When is the next recession going to start?
luyued 发布于 2011-06-12 15:45 浏览 N 次When is the next recession going to start? It might seem like a particularly doom-laden question, particularly as the economic recovery after the financial crisis is still insipid in much of the developed world.
But knowing whether we are at the start, middle or end of a cycle is crucial for investors globally as equity and bond returns are closely linked to recessions and recoveries.
Listen to some politicians and central bankers and it can seem as if we are only at the beginning of this cycle with economies still recovering from the effects of the financial crisis. The dominant view among investors is probably that we are mid-cycle with equity markets stagnating as leading economic indicators start to peak and corporate earnings stop surprising positively as much as they did earlier in the cycle.
But, as is often the case, the most thought-provoking contribution comes from the bears who fret that the next recession could be just around the corner. Perhaps the most powerful contribution comes from Jim Reid of Deutsche Bank in his excellent Long Term Asset Return Study.
He analysed the average length of the 33 US expansions since 1854 and his findings provide salutary reading for anyone expecting markets to recover after their recent stumble. Of the four scenarios he studies, the most optimistic is that the next recession will start in August 2012 based on the average duration of these 33 business cycles. However, if one takes the median length instead, the start date jumps forward a year to this August.
Even scarier is if one excludes the three most recent cycles from 1982, three of the five longest expansions recorded. Reid argues, convincingly, that the debt supercycle since that date has caused expansions to be particularly extended. So taking the average length of pre-1982 cycles instead, the next recession should start in March next year. Worse, the median means a US downturn would begin next month. Bracing stuff indeed.

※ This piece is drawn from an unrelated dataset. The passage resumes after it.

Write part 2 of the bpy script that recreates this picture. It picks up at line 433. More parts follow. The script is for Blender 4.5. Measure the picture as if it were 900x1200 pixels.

An obvious retort could be that there is little that is average about this current cycle with extraordinary action of central banks pumping liquidity into the system through quantitative easing. One possibility is that, through a combination of QE and QE2 in the US and an extended period of record low rates, policymakers have managed to inflate another expansion in the rolling debt supercycle. The worry then is that, given ultra-low rates, the power of authorities to have impact in the business cycle is restricted.
It also raises the pressure on the slow normalisation of policy being undertaken by western central banks. The chances of a policy error are very high. Much of the market focus has been on the finish of QE2 in the US next month but just as important will be the end of the zero interest-rate policy. Should growth weaken, some investors reckon QE3 could be a possibility.
One of these, Neil Williams, chief economist of Hermes in the UK, thinks western economies will stagnate until 2013. He worries that markets are failing to price in that stagnation properly as they have been more focused on inflation risk. But government bond markets have been sending out distress signals. Since mid-April, benchmark US, German and UK bond yields have all fallen by 13 per cent. By contrast, equity markets have barely budged with the S&P 500 down by less than 1 per cent in the same period. The signals may reflect the divide between bond market pessimists and equity optimists. But it also highlights how investors have conflicting views on the potential length of this cycle. Getting it wrong could prove costly.
The Deutsche Bank study shows how correctly timing asset allocation decisions around the start and end of business cycles could lead to strong outperformance for investors. Unsurprisingly, equities fell in 29 of the 33 recessions studied while US Treasuries enjoyed positive returns in 32 of them. Reid calculated that to get the best returns investors should switch out of equities and corporate credit 4.7 and 4.3 months respectively before the downturn and move into Treasuries 4.2 months ahead.
All that suggests that anybody thinking business cycles are likely to be shorter after the financial crisis might soon need to back away from the consensus long equities and short government bonds trades.
The effect could be even more dramatic on one of the newest asset classes: junk bonds. Junk bonds have only existed in a world of extended business cycles, coinciding with the debt supercycle of the past two decades. High-yield, because of its sensitivity to corporate default rates, is even more affected by turns in the business cycle than other assets.
None of this means the business cycle is about to turn. The determination of authorities to avoid a meltdown is still powerful. But investors need to be alert to the risk that the cycle could be shorter than many expect.